Hace poco una vieja amiga soltaba una afirmación que definía bien el panorama por el que estamos atravesando, ese que separa claramente lo real de lo irreal. “Gran lección de nuestros mayores, como siempre. Llenando las calles y no las redes con su justa protesta”. Qué cierto, me dije. Qué punzada más bien dada. O más bien, qué retrato de la sociedad en la que vivimos. Sí, sí, vivimos, que con tanta irrealidad nos estamos creyendo los protagonistas de La rosa púrpura del Cairo. Un día cualquiera, con un tuit bien expresado, atravesamos la pantalla y conocemos el mundo del champagne, los trajes de noche y las fiestas elegantes. Con un tuit entramos en el programa de éxito. Con una frasecita nos damos por satisfechos en la queja o en el aplauso. Y a sobarla después.
Desde que mi amiga, a la que desgraciadamente veo poco, dio el toque con su rezo pensé en las fotos de la historia. Esas que han saltado décadas y de las que nos alimentamos todavía para recordar victorias del ciudadano. En cierto sentido, la foto resume, fija y da esplendor. Pasada la tradición oral y los cuadros de Goya, por resumir, una buena instantánea nos retrata. Saca los colores. Advierte. Asombra. Aquel hombre en medio de una multitud de iguales negándose a realizar el saludo nazi en el 36. La primera mujer en acabar una maratón de Boston (Kathrine Switzer) en el 67 mientras los organizadores intentaban pararla. El chaval parado en firme ante el tanque en la plaza de Tiananmen en el 89. O aquel 1997 con miles de españoles pidiendo en las calles la liberación de Miguel Ángel Blanco en un macabro tic tac.

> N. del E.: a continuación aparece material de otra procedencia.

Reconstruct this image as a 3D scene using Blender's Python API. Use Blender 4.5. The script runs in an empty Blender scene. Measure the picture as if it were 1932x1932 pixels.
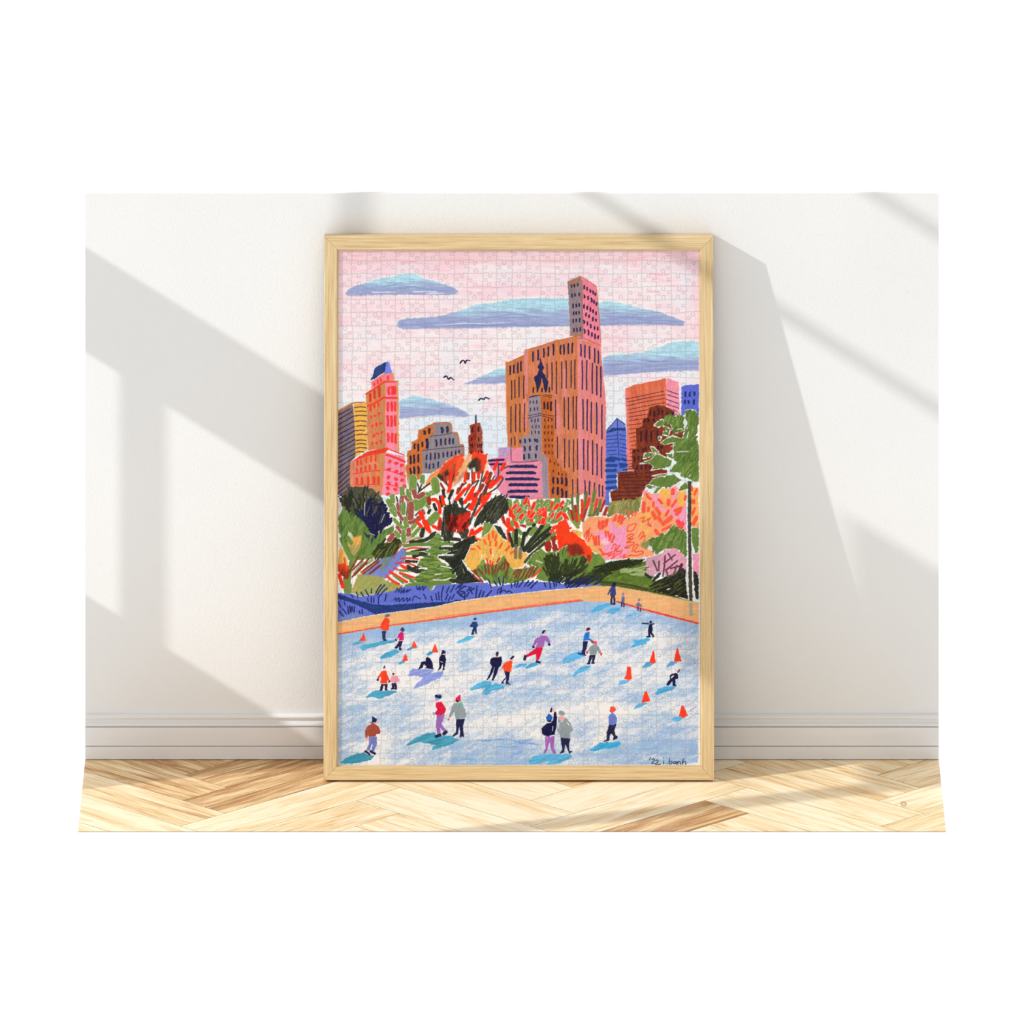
import bpy, math, random
import numpy as np
random.seed(7)
scene = bpy.context.scene
COL = scene.collection
# ---------------------------------------------------------------- photograph frame (1932 px) and camera
DC = 28.0                         # camera to wall (long lens, seen slightly from above)
FP = 1000.0 * DC                  # focal length in px: 1 mm on the wall = 1 px
CAMH = 0.2917 * DC                   # camera height
CY0 = 1430.0 - 1000.0 * CAMH        # horizon line in the frame (wall meets floor at y = 1430)
cam = bpy.data.cameras.new('camera'); co = bpy.data.objects.new('camera', cam); COL.objects.link(co)
co.location = (0, -DC, CAMH); co.rotation_euler = (math.pi / 2, 0, 0)
cam.sensor_width = 36; cam.lens = 36 * FP / 1932; cam.shift_y = -(966 - CY0) / 1932; cam.clip_end = 200
scene.camera = co
def proj(x, y, z): return 966 + FP * x / (DC + y), CY0 + FP * (CAMH - z) / (DC + y)
# ---------------------------------------------------------------- helpers
def tag(o, label=None, cat=None, group=None, kind=None):
    for k, v in (('label', label), ('category', cat), ('group', group), ('kind', kind)):
        if v: o[k] = v
    return o
def mesh_obj(name, verts, faces, mat=None, parent=None, smooth=False):
    m = bpy.data.meshes.new(name); m.from_pydata(verts, [], faces); m.update()
    o = bpy.data.objects.new(name, m); COL.objects.link(o)
    if mat: m.materials.append(mat)
    if parent: o.parent = parent
    if smooth:
        for p in m.polygons: p.use_smooth = True
    return o
def box(V, Fc, x0, x1, y0, y1, z0, z1):
    b = len(V)
    V += [(x0, y0, z0), (x1, y0, z0), (x1, y1, z0), (x0, y1, z0), (x0, y0, z1), (x1, y0, z1), (x1, y1, z1), (x0, y1, z1)]
    Fc += [(b, b + 3, b + 2, b + 1), (b + 4, b + 5, b + 6, b + 7), (b, b + 1, b + 5, b + 4), (b + 1, b + 2, b + 6, b + 5), (b + 2, b + 3, b + 7, b + 6), (b + 3, b, b + 4, b + 7)]
def vec_attr(o, name, vals, domain='POINT'):
    a = o.data.attributes.new(name, 'FLOAT_VECTOR', domain); a.data.foreach_set('vector', np.asarray(vals, np.float32).ravel())
def new_mat(name, rough=.6, spec=.3):
    m = bpy.data.materials.new(name); m.use_nodes = True; nt = m.node_tree
    b = nt.nodes['Principled BSDF']; b.inputs['Roughness'].default_value = rough; b.inputs['Specular IOR Level'].default_value = spec
    return m, nt, b
def N(nt, t, **k):
    n = nt.nodes.new(t)
    for a, v in k.items():
        if a.startswith('i_'): n.inputs[a[2:].replace('_', ' ')].default_value = v
        else: setattr(n, a, v)
    return n
def ramp(nt, fac, stops):
    r = nt.nodes.new('ShaderNodeValToRGB'); e = r.color_ramp.elements
    while len(e) < len(stops): e.new(.5)
    for q, (p, c) in zip(e, stops): q.position = p; q.color = tuple(c) + (1,)
    nt.links.new(fac, r.inputs['Fac']); return r.outputs['Color']
def lin(r, g, b):
    f = lambda c: (c / 255 / 12.92) if c / 255 <= .04045 else ((c / 255 + .055) / 1.055) ** 2.4
    return (f(r), f(g), f(b))
SUN_E = 2.6; SUN_C = (1.0, 1.0, .985); WORLD = 1.13; YC = -5.0; XW = 1.9
WALL_C = (.80, .795, .785); TRIM_C = (.80, .79, .785)
LIP = .0046; GROOVE = .00012; ART_GAIN = .91
FSEED = 6456  # seed picked so plank tones imitate floor light: pale in sun, dark in shade
FLOOR_STOPS = [(.20, lin(122, 74, 38)), (.36, lin(190, 140, 88)), (.475, lin(236, 204, 152)), (.62, lin(252, 236, 204))]
OAK_STOPS = [(.3, lin(178, 144, 100)), (.48, lin(208, 180, 134)), (.65, lin(224, 201, 158))]
# window openings: (left, right) and (upper, lower) edges of the patch of sun each one throws, in mm on the wall
OPENINGS = [(60, 640, -212, 466), (60, 229, 662, 1122), (316, 640, 668, 1128), (706, 1600, -212, 1500), (1600, 2060, -212, 77), (706, 2060, -545, -242), (706, 2060, -1000, -575), (60, 640, -545, -242), (1600, 2080, 520, 1500), (2260, 3300, 300, 1800), (706, 1600, 1500, 1900)]
# ---------------------------------------------------------------- the coloured-pencil picture on the jigsaw
# (painted stroke by stroke into an array that becomes the colour of a fine mesh; no image file is involved)
AX0, AX1, AY0, AY1, AS = 634.0, 1324.0, 464.0, 1449.0, 2.5
AW, AH = int((AX1 - AX0) * AS), int((AY1 - AY0) * AS)
rng = np.random.RandomState(22)
_tab = rng.rand(256, 256).astype(np.float32)
def vnoise(x, y):
    xi = np.floor(x).astype(np.int32); yi = np.floor(y).astype(np.int32)
    fx = (x - xi).astype(np.float32); fy = (y - yi).astype(np.float32)
    fx = fx * fx * (3 - 2 * fx); fy = fy * fy * (3 - 2 * fy)
    a = _tab[yi & 255, xi & 255]; b = _tab[yi & 255, (xi + 1) & 255]
    c = _tab[(yi + 1) & 255, xi & 255]; d = _tab[(yi + 1) & 255, (xi + 1) & 255]
    return (a * (1 - fx) + b * fx) * (1 - fy) + (c * (1 - fx) + d * fx) * fy
def strk(x, y, ang, lf, wf, off=0.0):          # noise stretched along ang (degrees), lf/wf = grain length / width in px
    a = math.radians(ang); u = x * math.cos(a) + y * math.sin(a); v = -x * math.sin(a) + y * math.cos(a)
    return vnoise(u / lf + off, v / wf + off * 1.7)
def col(c):
    if isinstance(c, str):
        return np.array([int(c[i:i + 2], 16) for i in (0, 2, 4)], np.float32)
    return np.array(c, np.float32)
CV = np.zeros((AH, AW, 3), np.float32); CV[:] = col('f0ebe7')
_fine = rng.rand(AH, AW).astype(np.float32)
_fine = (_fine + np.roll(_fine, 1, 0) + np.roll(_fine, 1, 1) + np.roll(_fine, (1, 1), (0, 1))) / 4
_fine = (_fine - .5) * 1.9 + .5
_fx = (np.arange(AW) + .5) / AS + AX0; _fy = (np.arange(AH) + .5) / AS + AY0
TO = [630.0, 460.0]; TS = 250.0 / 1932.0
def T(ox, oy): TO[0] = ox; TO[1] = oy
def pts(s):
    v = [float(k) for k in s.split()]
    return [(TO[0] + v[i] * TS, TO[1] + v[i + 1] * TS) for i in range(0, len(v) - 1, 2)]
def win(x0, y0, x1, y1):
    i0 = max(0, int((x0 - AX0) * AS)); i1 = min(AW, int((x1 - AX0) * AS) + 1)
    j0 = max(0, int((y0 - AY0) * AS)); j1 = min(AH, int((y1 - AY0) * AS) + 1)
    if i1 <= i0 or j1 <= j0: return None
    X, Y = np.meshgrid(_fx[i0:i1], _fy[j0:j1]); return (slice(j0, j1), slice(i0, i1), X, Y)
def blur(m, r):
    r = max(1, int(r))
    for ax in (0, 1):
        for _ in range(2):
            p = np.pad(m, [(r + 1, r) if k == ax else (0, 0) for k in (0, 1)], mode='edge')
            c = np.cumsum(p, axis=ax); n = m.shape[ax]
            m = (np.take(c, range(2 * r + 1, 2 * r + 1 + n), ax) - np.take(c, range(0, n), ax)) / (2 * r + 1)
    return m
def inside(P, X, Y):
    m = np.zeros(X.shape, bool); n = len(P)
    for i in range(n):
        x0, y0 = P[i]; x1, y1 = P[(i + 1) % n]
        if y0 == y1: continue
        c = ((y0 > Y) != (y1 > Y)) & (X < (x1 - x0) * (Y - y0) / (y1 - y0) + x0); m ^= c
    return m
def lay(sl, m, c, X, Y, grain, tex, ang, alpha, c2=None, g=None):
    base = np.empty(X.shape + (3,), np.float32); base[:] = col(c)
    if c2 is not None:
        if g is None: t = strk(X, Y, ang, 22, 3.2, 3.3) * .75 + strk(X, Y, ang, 8, 1.3, 9.1) * .25
        else:
            (ax, ay), (bx, by) = pts(g); dx, dy = bx - ax, by - ay
            t = ((X - ax) * dx + (Y - ay) * dy) / (dx * dx + dy * dy) + (strk(X, Y, ang, 26, 2.2, 5.0) - .5) * .9
            t = np.clip(t, 0, 1)
        t = np.clip((t - .5) * 1.5 + .5, 0, 1)[..., None]; base = base * (1 - t) + col(c2) * t
    if tex: base = base * (1 + tex * 2 * (strk(X, Y, ang, 16, 1.6, 7.7) - .5) + tex * 1.2 * (_fine[sl] - .5))[..., None]
    a = m.astype(np.float32) * alpha
    if grain: a = a * np.clip((1.15 - grain - .55 * _fine[sl] - .45 * strk(X, Y, ang, 11, 1.5, 1.9)) * 3.2 + .35, 0, 1)
    CV[sl] = CV[sl] * (1 - a[..., None]) + base * a[..., None]
def F(c, s, warp=.8, grain=0., tex=.07, ang=-60, alpha=1., soft=0., halo=0., c2=None, g=None, P=None):
    P = P or pts(s); xs = [p[0] for p in P]; ys = [p[1] for p in P]; e = 3 + soft * 3 + halo
    w = win(min(xs) - e, min(ys) - e, max(xs) + e, max(ys) + e)
    if w is None: return
    if halo: L_('efe9e5', halo * 2, [P + [P[0]]], rough=.5)
    j, i, X, Y = w; sl = (j, i)
    Xw = X + warp * 2 * (vnoise(X * .28, Y * .28 + 7) - .5) + warp * (vnoise(X * 1.1 + 3, Y * 1.1) - .5)
    Yw = Y + warp * 2 * (vnoise(X * .28 + 31, Y * .28) - .5) + warp * (vnoise(X * 1.1, Y * 1.1 + 5) - .5)
    m = inside(P, Xw, Yw).astype(np.float32)
    if soft: m = blur(m, soft * AS)
    lay(sl, m, c, X, Y, grain, tex, ang, alpha, c2, g)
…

Escalofríos. Fotos. Realidades.
De qué sirve, pienso, un montón de tuits desde el sofá que no se pueden exponer más que en páginas webs en busca de click fácil. Meros fogonazos al aire, como las salvas de los militares. Ruido.
La realidad, como bien apunta mi amiga, son esos jubilados, más o menos ágiles, más o menos fuertes, con una queja real, justa y necesaria: las pensiones. No sé cuántos de ellos tienen twitter. Tienen cojones, ovarios, pies y una bufanda para salir de sus casas en pleno frío con la petición bien clara en sus gargantas.
Mi madre no tiene twitter, ni sus amigas, y se pasa los hashtag por el abanico. Pero, con su artrosis y su resfriado, ha dicho que quería manifestarse públicamente ante la vergüenza de una mísera subida. Que a sus ochenta años, viuda y con una exigua pensión, como tantos otros y otras jubiladas, no se merecen el trato. La ridícula idea de verse acariciados como gatitos a los que les pasas por el morro un trozo de pienso. Ahorren, dicen. Se monda mi progenitora en estéreo.
Sigan pensando, sigan tuiteando, ante esta ola de irresponsabilidades y de irresponsables. Porque lo malo es que luego, como descubrió Gil de Biedma, la vida va en serio. Ahora.